DFKI-LT - The PAVOQUE corpus as a resource for analysis and synthesis of expressive speech

Ingmar Steiner, Marc Schröder, Annette Klepp
The PAVOQUE corpus as a resource for analysis and synthesis of expressive speech
2 Phonetik & Phonologie 9, Pages 83-84, Zurich, Switzerland, Peter Lang, UZH, 10/2013
 
The nature of expressive and emotional speech has garnered a mounting body of research over the past decade (Scherer, 2003; Schröder, 2009; Schuller et al., 2011, among many others); a number of research projects have been, or are being, conducted in order to investigate phonetic parameters of expressive speech and to implement their findings in technological applications. Independent scientists in phonetics and related disciplines may however share an interest in this field and the research questions it entails, open or answered but unreplicated. A significant obstacle however is the requirement for speech corpora of appropriate size and content, especially those extensively annotated with linguistic metadata; especially for German, not many such resources are available (cf. however Burkhardt et al., 2005). This paper presents a corpus of read speech from a single male speaker of German, which contains five distinct speaking styles, viz. neutral, cheerful, depressed, aggressive, and a “cool, laid-back” poker style. The corpus comprises 3 000 sentences, optimized for phonetic coverage; 400 of these sentences, as well as 150 domain-specific utterances, were recorded in each of the expressive styles. Phone-level segmentation is available for all of the recorded utterances, and the labels were manually checked and corrected where needed. The corpus has been used for voice conversion (Türk and Schröder, 2010) and to create voices for expressive text-to-speech synthesis (Gebhard et al., 2008; Steiner et al., 2010), which in turn have found use in a number of studies (e.g. Scheffler et al., 2012; Székely et al., 2013). However, the data itself was never made available to the public, and so its use as a resource for the analysis of expressive speech, or as an asset for novel technological applications, was hitherto restricted.
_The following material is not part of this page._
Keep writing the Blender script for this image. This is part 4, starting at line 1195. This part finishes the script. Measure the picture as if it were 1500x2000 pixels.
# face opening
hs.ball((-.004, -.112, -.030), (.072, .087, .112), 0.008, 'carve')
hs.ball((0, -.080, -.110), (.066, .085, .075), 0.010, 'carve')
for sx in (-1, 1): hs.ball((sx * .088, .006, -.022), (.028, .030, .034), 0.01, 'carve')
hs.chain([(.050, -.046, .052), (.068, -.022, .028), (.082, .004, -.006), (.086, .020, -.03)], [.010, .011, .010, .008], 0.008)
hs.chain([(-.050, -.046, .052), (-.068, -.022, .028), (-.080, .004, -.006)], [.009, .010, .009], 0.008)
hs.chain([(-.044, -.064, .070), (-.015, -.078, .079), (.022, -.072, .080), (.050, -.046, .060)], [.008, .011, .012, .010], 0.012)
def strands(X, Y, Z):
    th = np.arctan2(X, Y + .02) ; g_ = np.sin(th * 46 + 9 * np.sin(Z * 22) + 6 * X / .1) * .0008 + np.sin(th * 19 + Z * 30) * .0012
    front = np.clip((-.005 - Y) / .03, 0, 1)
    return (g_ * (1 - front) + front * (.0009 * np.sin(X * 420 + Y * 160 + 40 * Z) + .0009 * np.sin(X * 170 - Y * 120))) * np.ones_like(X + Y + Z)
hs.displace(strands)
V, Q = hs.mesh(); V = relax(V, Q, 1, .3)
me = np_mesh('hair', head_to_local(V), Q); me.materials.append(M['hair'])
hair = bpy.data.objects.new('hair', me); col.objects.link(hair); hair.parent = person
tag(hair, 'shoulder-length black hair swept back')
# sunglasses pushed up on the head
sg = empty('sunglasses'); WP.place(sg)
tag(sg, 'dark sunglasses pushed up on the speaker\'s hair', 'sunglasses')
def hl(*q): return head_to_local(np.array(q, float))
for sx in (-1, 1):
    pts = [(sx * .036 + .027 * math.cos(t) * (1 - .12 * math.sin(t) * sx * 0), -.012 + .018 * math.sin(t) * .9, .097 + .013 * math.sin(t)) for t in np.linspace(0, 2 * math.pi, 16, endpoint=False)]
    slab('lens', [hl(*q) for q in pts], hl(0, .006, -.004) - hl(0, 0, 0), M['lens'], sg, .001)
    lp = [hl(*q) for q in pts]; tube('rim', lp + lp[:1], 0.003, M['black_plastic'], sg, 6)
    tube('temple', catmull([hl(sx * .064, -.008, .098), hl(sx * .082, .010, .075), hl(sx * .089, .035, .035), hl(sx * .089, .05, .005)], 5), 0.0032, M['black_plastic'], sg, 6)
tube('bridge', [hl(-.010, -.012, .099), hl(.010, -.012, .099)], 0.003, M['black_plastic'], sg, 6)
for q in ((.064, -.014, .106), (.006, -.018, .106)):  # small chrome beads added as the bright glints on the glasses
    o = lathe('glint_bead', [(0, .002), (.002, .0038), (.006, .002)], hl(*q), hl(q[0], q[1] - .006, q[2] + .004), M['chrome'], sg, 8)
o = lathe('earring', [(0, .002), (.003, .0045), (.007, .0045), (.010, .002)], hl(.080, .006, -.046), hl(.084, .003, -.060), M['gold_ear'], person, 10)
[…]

With this paper, we announce the availability of the full corpus, free of charge, under a much more permissive license, in the belief that the scientific community will regard it as a valuable resource for phonetic research and other applications. In the spirit of Rosenberg (2012), we use distributed version control (Torvalds, n.d.) and peer-to-peer data mirroring (Hess, n.d.) to manage the phonetic annotations and speech data, respectively, allowing the corpus to be easily maintained and enhanced, and integrated into other projects as a submodule.